Do you choose the right web API technology for your project?

Last updated by Brady Stroud [SSW] about 1 month ago.See history

REST is well established and most developers choose it by default when starting a new project. But now we have a choice and, depdending on your requirements, there may be a better option.

We rarely build standalone, self-contained applications anymore, and if you're building a data driven solution, you will have components that need to talk to each other somehow. This is usually a UI, which is occasioanlly a desktop rich client but more often a SPA or mobile app, and a back end. We achieve this by exposing an API on our back-end that our front-end client UI can talk to.

REST is well established as the protocol for this and most developers would choose this without giving it a second thought.
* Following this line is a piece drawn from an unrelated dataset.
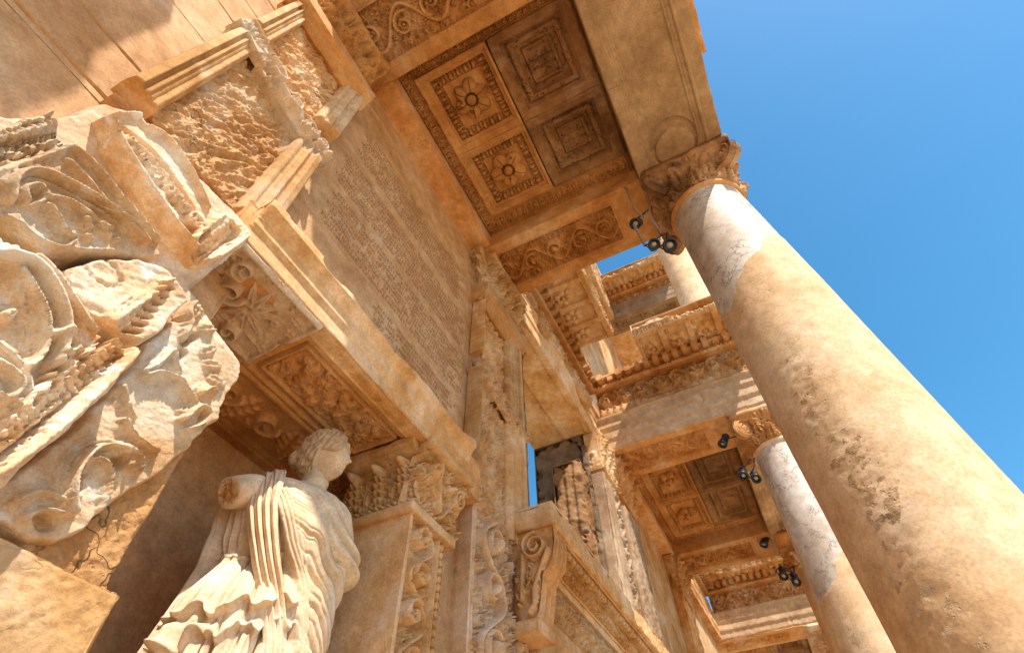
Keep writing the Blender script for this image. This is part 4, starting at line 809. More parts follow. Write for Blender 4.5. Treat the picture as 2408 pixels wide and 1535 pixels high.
# ------------------------------------------------------------------ columns
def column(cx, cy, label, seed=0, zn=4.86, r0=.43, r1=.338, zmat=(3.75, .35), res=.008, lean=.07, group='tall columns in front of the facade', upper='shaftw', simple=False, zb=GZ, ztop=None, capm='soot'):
    ztop = ztop or ZS
    T = thing('column', (cx, cy, zb), label, 'column', group)
    hgt = zn - zb - .35; nu = max(24, int(2 * math.pi * r0 / res)); nv = max(20, int(hgt / res / 1.2))
    t = np.linspace(0, 2 * np.pi, nu, endpoint=False)[:, None]; z = np.linspace(zb + .35, zn, nv)[None]; tt = (z - z.min()) / hgt
    R = r0 - (r0 - r1) * (tt ** 1.4); a = t * 3.0
    # fbm on the cylinder through its own x, y, z
    cxx = np.cos(t) * r0 + 0 * z; cyy = np.sin(t) * r0 + 0 * z; zz = z + 0 * t
    def f3(s, o, sd): return (fbm(cxx * s + zz * s * .37, zz * s - cyy * s * .41, o, sd) + fbm(cyy * s + zz * s * .23, zz * s + cxx * s * .31, o, sd + 11)) * .5
    edge = zmat[0] + zmat[1] * 4 * f3(1.6, 4, seed) + .35 * np.sin(t - 3.6)
    pl = zz < edge; R = R + .006 * pl + .006 * f3(2, 4, seed + 3) + .0025 * f3(14, 4, seed + 4) * pl
    # band of pitted, broken plaster on the side turned to the sun
    ang = np.angle(np.exp(1j * (t - 2.72))); pit = .8 * sst(.34, .05, np.abs(ang + .8 * f3(1.7, 5, seed + 8) + .10 + .35 * f3(9, 3, seed + 2))) * sst(2.75, 2.1, zz) * pl
    R = R - .006 * sst(.30, .42, f3(26, 2, seed + 21)) * pl; R = R - pit * (.005 + .022 * np.clip(f3(16, 4, seed + 5), -.1, .5)) if not simple else R
    # a few chips and drill holes
    lx = cx + lean * (1 - tt) * 0; ly = cy + lean * (tt - .5) * 1.0
    P = np.stack([lx + R * np.cos(t), ly + R * np.sin(t), zz], -1)
    mb = MB(); mb.grid(P, cu=True); sh = mb.build('shaft', M[upper], T)
    if not simple:
        sh.data.materials.append(M['plaster']); sh.data.materials.append(M['pitted'])
        q = gridq(nu, nv, 0, True)[:, 0]; mi = np.where(pl.ravel()[q], np.where((pit.ravel()[q] > .35) & (f3(20, 3, seed + 6).ravel()[q] > .07), 2, 1), 0)
        # small separate white patch low on the shaft is left bare
        sh.data.polygons.foreach_set("material_index", mi.astype(np.int32))
    mb = MB(); yt = cy + lean * .5
    mb.lathe(cx, yt, [(r1 - .01, zn - .02), (r1 + .012, zn - .015), (r1 + .03, zn + .01), (r1 + .032, zn + .03), (r1 + .015, zn + .05), (r1 - .02, zn + .055)], 64); mb.build('neck_ring', M['ochre'] if seed != 2 else M['ivory'], T)
    # composite capital
    H = ztop - zn - .04; k = 2 if simple else 1; c = Cv(2 * math.pi * .36, H, .009 * k); n = 8
    c.acanthus(0, c.lu, 0, H * .40, n, .08, seed=seed); c.H = np.roll(c.H, int(len(c.u) / 16), 0); c.acanthus(0, c.lu, H * .22, H * .68, n, .08, seed=seed + 1); c.drill(int(220 / k), .05, .012, seed)
    c.eggs(0, c.lu, H * .70, H * .86, .03, base=.05, pitch=.09); c.H += .02 * ridg(c.U * 9, c.V * 9, 3, seed + 2); c.wear(.018, 5, seed)
    th = c.U / .36; sq = 1 / np.maximum(np.abs(np.cos(th)), np.abs(np.sin(th)))
    v = c.V / H; rad = (r1 + .0) * (1 + .10 * v + .12 * v ** 3) + c.H * 1.15; rad = rad * (1 + (np.minimum(sq, 1.32) - 1) * .75 * sst(.55, 1.0, v))
    P = np.stack([cx + rad * np.cos(th), yt + rad * np.sin(th), zn + .04 + c.V], -1); mb = MB(); mb.grid(P)
    # abacus with concave sides and clipped horns
    nb = 96; tb = np.linspace(0, 2 * np.pi, nb, endpoint=False); s4 = 1 / np.maximum(np.abs(np.cos(tb)), np.abs(np.sin(tb))); ra = .445 * np.minimum(s4, 1.36) * (1 + .05 * (s4 - 1.2))
    ra = ra + .03 * fbm(tb * 3, tb * 0 + seed, 4, seed)
    A = []
    for rr, z_ in ((.75, ztop - .16), (.93, ztop - .15), (.97, ztop - .10), (1.03, ztop - .09), (1.06, ztop - .02), (.2, ztop - .005)): A.append(np.stack([cx + ra * rr * np.cos(tb), yt + ra * rr * np.sin(tb), np.full(nb, z_)], -1))
    mb.grid(np.array(A).transpose(1, 0, 2), cu=True)
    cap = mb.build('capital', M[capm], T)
    for q in range(4):
        if simple and q % 2: continue
        a = math.pi / 4 + q * math.pi / 2; dx, dy = math.cos(a), math.sin(a); ctr = np.array([cx + dx * .50, yt + dy * .50, ztop - .25]); ax = np.array([-dy, dx, 0]); e1 = np.array([dx, dy, 0]); e2 = np.array([0, 0, 1.])
        nr, na = 26, 60; ph = np.linspace(0, 2 * np.pi, na, endpoint=False)[:, None]; s_ = np.linspace(0, 1, nr)[None]; rr = s_ * .15
        hh = .045 + .020 * np.cos((s_ * 3.2 * 2 * np.pi) - ph) * (s_ > .14) + .025 * (s_ <= .14); hh = np.where(s_ > .93, .0, hh)
        mv = MB()
        for sg in (-1, 1):
            rp = rr * (1 + .05 * np.cos(2 * ph)); Q = ctr + (rp * np.cos(ph))[..., None] * e1 + (rp * np.sin(ph) * 1.15)[..., None] * e2 + (sg * (hh + 0 * ph))[..., None] * ax
            mv.grid(Q, cu=True)
        mv.build('volute', M[capm], cap)
    # base
    mb = MB(); mb.lathe(cx, cy, [(r0 + .02, zb + .36), (r0 + .09, zb + .33), (r0 + .10, zb + .28), (r0 + .04, zb + .24), (r0 + .05, zb + .2), (r0 + .14, zb + .17), (r0 + .16, zb + .12), (r0 + .13, zb + .08)], 48); mb.box(cx - r0 - .18, cx + r0 + .18, cy - r0 - .18, cy + r0 + .18, zb, zb + .09); mb.build('base', M['grey'], T)
    return T
column(3.08, -.785, 'huge nearest column with veined white marble top and sunlit buff plaster lower down', 1, zmat=(3.72, .22), res=.0075)
column(7.28, -.77, 'slimmer looking second column of pale grey marble patched with orange plaster', 2, zmat=(3.1, .3), res=.014, lean=.02, capm='ochre')
column(10.95, -.80, 'third column, mostly hidden behind the pale second column, with a dark orange capital', 5, res=.03, simple=True, lean=0, upper='plaster', capm='ochre')
column(15.3, -.80, 'farthest column with a pale curled capital at the bottom right', 6, res=.03, simple=True, lean=0, capm='ivory')
column(-3.0, -.80, 'column of the bay behind the viewer, outside the picture, added to cast shade', 8, res=.04, simple=True, lean=0, upper='plaster')  # out of view, added only for the shade it casts
column(7.6, -.745, 'sunlit upper-storey column of pale marble seen between the near beam and the broken cornice', 9, zn=12.4, r0=.40, r1=.35, zmat=(3, .1), res=.02, simple=True, lean=0, group=None, zb=7.28, ztop=13.4, capm='ivory', upper='plaster')
# ------------------------------------------------------------------ entablature and window between the first and second bays
T = thing('window_entablature', (5.1, 2.0, ZS), 'broken entablature with dentils and carved panels over the open window, between the two coffered roofs', 'entablature')
def ms(c): c.rect(0, c.lu, .10, .14, -.015); c.rect(0, c.lu, .46, .50, -.02); c.H -= .02 * (fbm(c.U * 2.5, c.V * 3, 4, 4) > .1); c.joint((1.3, 0), (1.35, 1), .005, .012)
def mf(c):
    moulding(c, FASC); c.beads(0, c.lu, c.lv * .31, .012, .012, base=.01); c.beads(0, c.lu, c.lv * .63, .014, .014, base=.03); c.H -= .08 * sst(.45, .75, c.V / c.lv + 1.1 * fbm(c.U * 1.7, c.V * 2, 4, 12))
mb = MB(); block(mb, 3.46, 6.83, 1.64, 2.62, ZS, ZS + .65, '-z -y', .012, {'-z': ms, '-y': mf}, chipw=.03, chipa=.02); mb.build('architrave', M['honey'], T)
for xa in (4.35, 5.5):
    mb = MB(); c = Cv(.75, .26, .01); c.eggs(.02, .73, .03, .12, .03, base=.03, pitch=.075); c.leaf(.1, .14, 1.2, .1, .04, .03); c.rinceau(0, .75, .12, .26, .03, seed=4, base=.02); c.chip(.06, .1, 3); mb.face((xa, 1.60, ZS + .40), (1, 0, 0), (0, 0, 1), (0, -1, 0), c, depth=.1); mb.build('egg_moulding_remnant', M['honey'], T)
entab(T, 3.6, 6.75, 1.74, 2.5, '-y', seed=9, res=.012, broken=.7, proj=.85, fh=.58, rng=(3.7, 5.85))
T = thing('window_wall', (5.1, 2.1, GZ), 'wall around the tall open window with dark ragged jambs and a sliver of sky', 'wall')
def jag(sd, a=.12): return lambda c: (c.wear(.02, 4, sd), c.rough(.02, 5, sd))
mb = MB(); block(mb, 3.60, 3.99, WY, 2.62, 2.2, 4.0, '-y', .03, {'-y': jag(2)}); mb.build('near_jamb', M['grey'], T)
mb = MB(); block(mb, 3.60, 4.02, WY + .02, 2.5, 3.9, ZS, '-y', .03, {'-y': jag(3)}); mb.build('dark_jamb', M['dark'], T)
mb = MB(); block(mb, 3.6, 4.03, WY + .01, 2.3, 3.35, 4.05, '-y', .02, {'-y': jag(4)}, chipw=.12, chipa=.1); mb.build('pale_jamb_block', M['grey'], T)
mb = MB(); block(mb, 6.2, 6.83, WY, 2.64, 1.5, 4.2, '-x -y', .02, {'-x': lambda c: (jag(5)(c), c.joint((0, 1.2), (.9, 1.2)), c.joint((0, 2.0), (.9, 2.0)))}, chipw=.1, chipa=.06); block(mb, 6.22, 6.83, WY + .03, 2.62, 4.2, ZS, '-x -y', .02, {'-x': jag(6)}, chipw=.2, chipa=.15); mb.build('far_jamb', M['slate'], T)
mb = MB(); block(mb, 5.88, 6.22, 1.80, 2.22, 2.6, 4.75, '-x -y', .015, {'-x': lambda c: (moulding(c, [(0, 0), (.2, .02), (.3, -.01), (.5, .02), (.6, -.01), (.85, .03), (1, 0)], along_u=False), jag(8)(c), c.joint((0, .9), (.4, .9), .01, .03)), '-y': jag(9)}, chipw=.14, chipa=.10, core=.11); mb.build('ragged_pier', M['umber'], T)
mb = MB(); block(mb, 6.0, 6.25, 2.2, 2.45, 3.0, 3.9, '-x -y', .02, {'-x': jag(11)}, chipw=.15, chipa=.10, core=.1); mb.build('pale_jamb_stone', M['grey'], T)
mb = MB(); block(mb, 3.6, 6.83, WY + .15, 2.5, GZ, 1.9, '-y', .05, {}); mb.build('sill_wall', M['wall'], T)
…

But there are 2 other major players now, and depending on your requirements these could be better options for you.


REST is built on top of HTTP and adopts the HTTP verbs to send and request data. REST and HTTP are both well understood by most developers, operating systems, runtimes and HTTP stacks, so using REST gives you confidence that your solution will run nearly anywhere. Also, by taking advantage of the HTTP protocol, you benefit from a lot of features this brings you out of the box, like being able to transfer rich content like videos and images, client-side caching out fo the box, and standardised response codes that other developers can understand if they are consuming your API.
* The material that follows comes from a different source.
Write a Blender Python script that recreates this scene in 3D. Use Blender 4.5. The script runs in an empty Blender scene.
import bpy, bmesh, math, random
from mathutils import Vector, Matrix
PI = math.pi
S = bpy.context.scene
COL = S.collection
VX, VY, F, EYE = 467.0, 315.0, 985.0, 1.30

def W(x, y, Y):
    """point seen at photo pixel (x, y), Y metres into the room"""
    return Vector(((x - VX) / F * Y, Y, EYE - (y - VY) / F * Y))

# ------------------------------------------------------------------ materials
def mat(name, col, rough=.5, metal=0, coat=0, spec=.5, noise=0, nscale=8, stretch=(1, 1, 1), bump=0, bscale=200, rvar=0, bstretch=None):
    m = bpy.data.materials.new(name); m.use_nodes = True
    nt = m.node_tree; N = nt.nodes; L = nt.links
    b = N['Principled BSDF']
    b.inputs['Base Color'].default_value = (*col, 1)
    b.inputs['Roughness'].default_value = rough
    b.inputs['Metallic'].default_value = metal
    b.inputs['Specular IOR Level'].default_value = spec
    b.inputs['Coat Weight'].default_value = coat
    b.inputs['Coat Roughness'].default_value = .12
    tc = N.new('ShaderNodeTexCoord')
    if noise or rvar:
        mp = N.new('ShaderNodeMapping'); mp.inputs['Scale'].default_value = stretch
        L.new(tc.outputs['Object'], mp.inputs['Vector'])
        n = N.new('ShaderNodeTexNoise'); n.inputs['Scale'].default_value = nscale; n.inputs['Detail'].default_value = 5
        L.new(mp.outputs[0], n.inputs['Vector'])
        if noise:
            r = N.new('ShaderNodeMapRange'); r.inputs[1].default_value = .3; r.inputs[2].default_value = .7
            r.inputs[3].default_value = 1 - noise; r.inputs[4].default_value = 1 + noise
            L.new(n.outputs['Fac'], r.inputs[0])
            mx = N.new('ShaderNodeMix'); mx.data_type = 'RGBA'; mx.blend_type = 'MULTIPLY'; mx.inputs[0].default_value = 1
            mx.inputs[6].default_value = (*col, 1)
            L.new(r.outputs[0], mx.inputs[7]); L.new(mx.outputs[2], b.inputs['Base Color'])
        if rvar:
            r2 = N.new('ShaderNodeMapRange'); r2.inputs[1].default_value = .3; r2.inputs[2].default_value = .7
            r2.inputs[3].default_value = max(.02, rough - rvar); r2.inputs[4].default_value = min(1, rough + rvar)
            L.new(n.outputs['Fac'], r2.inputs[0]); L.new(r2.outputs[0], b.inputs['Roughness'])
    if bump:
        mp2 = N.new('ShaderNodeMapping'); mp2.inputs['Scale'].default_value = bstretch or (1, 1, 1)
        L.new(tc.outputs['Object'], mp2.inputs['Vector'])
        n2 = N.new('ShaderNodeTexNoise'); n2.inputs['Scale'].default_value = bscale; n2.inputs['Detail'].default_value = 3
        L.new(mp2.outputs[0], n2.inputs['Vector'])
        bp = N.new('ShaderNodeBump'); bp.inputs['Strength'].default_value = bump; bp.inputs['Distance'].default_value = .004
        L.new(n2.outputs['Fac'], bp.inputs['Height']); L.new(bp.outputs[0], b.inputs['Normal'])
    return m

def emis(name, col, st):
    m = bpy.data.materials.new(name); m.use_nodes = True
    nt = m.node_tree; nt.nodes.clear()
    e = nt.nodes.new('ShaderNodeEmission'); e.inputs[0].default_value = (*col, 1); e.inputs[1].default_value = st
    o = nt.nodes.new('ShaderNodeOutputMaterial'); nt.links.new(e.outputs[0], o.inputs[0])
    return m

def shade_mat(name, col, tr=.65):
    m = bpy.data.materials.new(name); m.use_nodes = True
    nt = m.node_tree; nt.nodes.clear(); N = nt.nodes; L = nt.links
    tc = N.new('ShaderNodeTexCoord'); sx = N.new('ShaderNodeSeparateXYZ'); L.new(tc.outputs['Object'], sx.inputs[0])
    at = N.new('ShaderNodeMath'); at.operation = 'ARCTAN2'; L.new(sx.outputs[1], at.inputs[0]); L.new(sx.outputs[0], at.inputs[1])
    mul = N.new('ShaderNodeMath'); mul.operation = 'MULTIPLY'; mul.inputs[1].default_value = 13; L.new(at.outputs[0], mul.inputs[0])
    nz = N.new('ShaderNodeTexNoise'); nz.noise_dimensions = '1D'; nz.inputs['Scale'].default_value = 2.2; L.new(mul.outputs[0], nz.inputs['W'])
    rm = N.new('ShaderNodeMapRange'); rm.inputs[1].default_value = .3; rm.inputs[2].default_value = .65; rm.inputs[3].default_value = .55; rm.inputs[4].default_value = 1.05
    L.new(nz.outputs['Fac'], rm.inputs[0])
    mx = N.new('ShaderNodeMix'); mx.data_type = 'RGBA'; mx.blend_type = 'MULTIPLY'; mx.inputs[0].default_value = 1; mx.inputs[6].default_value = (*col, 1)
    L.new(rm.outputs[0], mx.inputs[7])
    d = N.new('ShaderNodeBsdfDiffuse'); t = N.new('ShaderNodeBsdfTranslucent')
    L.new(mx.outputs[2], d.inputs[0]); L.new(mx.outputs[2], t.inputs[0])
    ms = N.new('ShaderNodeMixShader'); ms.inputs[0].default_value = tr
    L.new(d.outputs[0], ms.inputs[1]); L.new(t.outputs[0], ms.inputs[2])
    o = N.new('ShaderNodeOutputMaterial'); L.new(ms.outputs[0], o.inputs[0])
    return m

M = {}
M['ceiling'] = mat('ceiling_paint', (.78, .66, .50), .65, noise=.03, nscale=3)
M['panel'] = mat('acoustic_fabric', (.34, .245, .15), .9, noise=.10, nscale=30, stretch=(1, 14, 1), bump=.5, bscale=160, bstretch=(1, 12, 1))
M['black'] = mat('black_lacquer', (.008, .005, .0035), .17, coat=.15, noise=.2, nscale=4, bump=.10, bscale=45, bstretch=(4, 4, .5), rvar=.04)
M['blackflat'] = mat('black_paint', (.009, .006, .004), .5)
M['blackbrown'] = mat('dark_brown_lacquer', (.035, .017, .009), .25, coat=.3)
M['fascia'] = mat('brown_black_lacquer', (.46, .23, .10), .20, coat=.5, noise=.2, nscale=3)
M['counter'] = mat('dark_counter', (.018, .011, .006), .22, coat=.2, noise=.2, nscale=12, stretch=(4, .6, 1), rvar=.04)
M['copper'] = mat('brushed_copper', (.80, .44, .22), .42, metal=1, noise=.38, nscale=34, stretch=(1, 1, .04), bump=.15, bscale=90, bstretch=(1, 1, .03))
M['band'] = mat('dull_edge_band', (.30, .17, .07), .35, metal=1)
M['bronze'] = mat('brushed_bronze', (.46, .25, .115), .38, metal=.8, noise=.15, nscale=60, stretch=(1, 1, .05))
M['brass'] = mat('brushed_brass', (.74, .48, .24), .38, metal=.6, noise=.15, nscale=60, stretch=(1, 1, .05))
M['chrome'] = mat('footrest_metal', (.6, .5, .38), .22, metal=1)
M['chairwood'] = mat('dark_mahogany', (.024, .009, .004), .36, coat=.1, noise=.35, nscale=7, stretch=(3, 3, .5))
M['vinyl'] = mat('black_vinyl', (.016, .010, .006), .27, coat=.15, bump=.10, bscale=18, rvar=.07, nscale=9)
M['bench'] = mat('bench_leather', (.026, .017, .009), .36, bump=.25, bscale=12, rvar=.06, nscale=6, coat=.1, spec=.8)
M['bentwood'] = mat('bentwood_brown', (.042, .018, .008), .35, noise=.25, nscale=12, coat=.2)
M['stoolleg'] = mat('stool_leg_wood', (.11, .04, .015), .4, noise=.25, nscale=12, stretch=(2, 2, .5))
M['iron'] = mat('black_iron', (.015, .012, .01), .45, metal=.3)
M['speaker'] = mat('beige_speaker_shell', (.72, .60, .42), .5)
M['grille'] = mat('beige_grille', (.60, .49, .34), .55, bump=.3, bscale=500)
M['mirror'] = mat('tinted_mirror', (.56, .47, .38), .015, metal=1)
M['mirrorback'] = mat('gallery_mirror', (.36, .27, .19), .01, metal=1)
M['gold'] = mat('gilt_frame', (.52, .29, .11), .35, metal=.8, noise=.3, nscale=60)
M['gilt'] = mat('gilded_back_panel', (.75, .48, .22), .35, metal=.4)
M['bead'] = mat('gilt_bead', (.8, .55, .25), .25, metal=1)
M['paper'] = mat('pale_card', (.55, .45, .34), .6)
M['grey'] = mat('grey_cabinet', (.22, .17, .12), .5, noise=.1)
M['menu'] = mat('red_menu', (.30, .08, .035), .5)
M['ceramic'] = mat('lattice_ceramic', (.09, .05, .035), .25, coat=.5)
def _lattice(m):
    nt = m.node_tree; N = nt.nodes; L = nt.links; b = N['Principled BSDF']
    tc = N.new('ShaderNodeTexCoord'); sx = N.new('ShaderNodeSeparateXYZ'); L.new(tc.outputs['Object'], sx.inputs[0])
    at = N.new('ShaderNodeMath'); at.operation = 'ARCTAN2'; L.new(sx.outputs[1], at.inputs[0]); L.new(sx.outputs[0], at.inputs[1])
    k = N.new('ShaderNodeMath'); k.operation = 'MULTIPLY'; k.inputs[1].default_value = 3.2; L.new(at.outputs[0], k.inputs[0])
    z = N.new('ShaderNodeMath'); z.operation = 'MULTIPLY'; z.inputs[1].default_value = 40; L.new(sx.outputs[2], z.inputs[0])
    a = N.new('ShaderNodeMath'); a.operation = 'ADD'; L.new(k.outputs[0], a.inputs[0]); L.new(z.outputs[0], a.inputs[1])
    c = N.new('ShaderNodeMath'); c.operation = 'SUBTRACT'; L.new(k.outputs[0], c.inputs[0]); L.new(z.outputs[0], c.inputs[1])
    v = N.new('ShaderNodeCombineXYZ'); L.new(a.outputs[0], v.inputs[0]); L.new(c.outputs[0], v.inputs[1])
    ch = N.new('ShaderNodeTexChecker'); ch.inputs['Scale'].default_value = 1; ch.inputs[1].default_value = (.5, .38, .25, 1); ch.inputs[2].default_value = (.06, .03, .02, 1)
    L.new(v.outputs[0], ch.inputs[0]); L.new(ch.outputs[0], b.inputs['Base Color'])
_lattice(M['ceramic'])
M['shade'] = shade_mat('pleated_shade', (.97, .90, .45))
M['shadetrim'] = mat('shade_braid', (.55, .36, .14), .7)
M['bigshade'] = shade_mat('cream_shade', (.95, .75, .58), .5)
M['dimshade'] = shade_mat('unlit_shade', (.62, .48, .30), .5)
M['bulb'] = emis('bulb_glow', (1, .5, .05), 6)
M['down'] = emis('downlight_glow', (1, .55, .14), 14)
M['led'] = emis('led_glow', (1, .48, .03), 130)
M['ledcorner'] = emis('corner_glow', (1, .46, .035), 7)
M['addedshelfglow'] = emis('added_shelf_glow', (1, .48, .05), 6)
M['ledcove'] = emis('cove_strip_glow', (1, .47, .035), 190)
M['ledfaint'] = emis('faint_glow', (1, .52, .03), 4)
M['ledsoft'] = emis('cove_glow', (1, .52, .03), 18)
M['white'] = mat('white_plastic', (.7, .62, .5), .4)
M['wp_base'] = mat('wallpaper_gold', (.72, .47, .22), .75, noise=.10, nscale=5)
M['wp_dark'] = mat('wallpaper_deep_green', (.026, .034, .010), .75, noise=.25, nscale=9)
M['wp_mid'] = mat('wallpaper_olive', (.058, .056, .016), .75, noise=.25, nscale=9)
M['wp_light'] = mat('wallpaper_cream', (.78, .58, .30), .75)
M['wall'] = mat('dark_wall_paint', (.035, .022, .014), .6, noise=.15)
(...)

gRPC, developed by Google, uses protobuf files (rather than JSON) for its payload and transfers over HTTP/2 rather than over HTTP. protobuf files define your payload and are human readable files, but the payload itself is serialized into binary, leading to much smaller transfer sizes. Additionally, HTTP/2, which is more a successor to HTTP rather than an incremental version increase, is much faster.

The result is that gRPC offers more efficiency (less bandwidth) and better performance (faster) than REST. gRPC is open source and there are libraries for most platforms, runtimes and languages. If performance is of a primary concern, gRPC may be the best option for you. However, as gRPC uses HTTP/2, and HTTP/2 is not yet as widely supported and implemented as HTTP, y ou must consider whether your client applications will be able to leverage this technology.

For more information, see our rule: Do you know when to use gRPC?


GraphQL is a query language for APIs, developed by Facebook and open-sourced in 2015. GraphQL enables API or back-end developers to expose a flexible query interface, rather than well-defined data resources or view models, that front-end developers can consume. GraphQL is good for when you want to expose your entire data set to your consumers, or when you are ready to build your back-end, but your front end requirements are not yet well defined.

For more information, see our rule: Do you know when to use GraphQL?

1, 2, or all 3

The best thing about all of these is that they are not mutually exclusive. You can use combinations of them that best suit your needs, rather than compromising to find the best general fit.

NOTE: Some people might consider this a '3-headed beast'; the more you implement, the more you have to support. There could be scenarios where 2 or more of these options are a great fit and the right choice, but make sure you consider this carefully.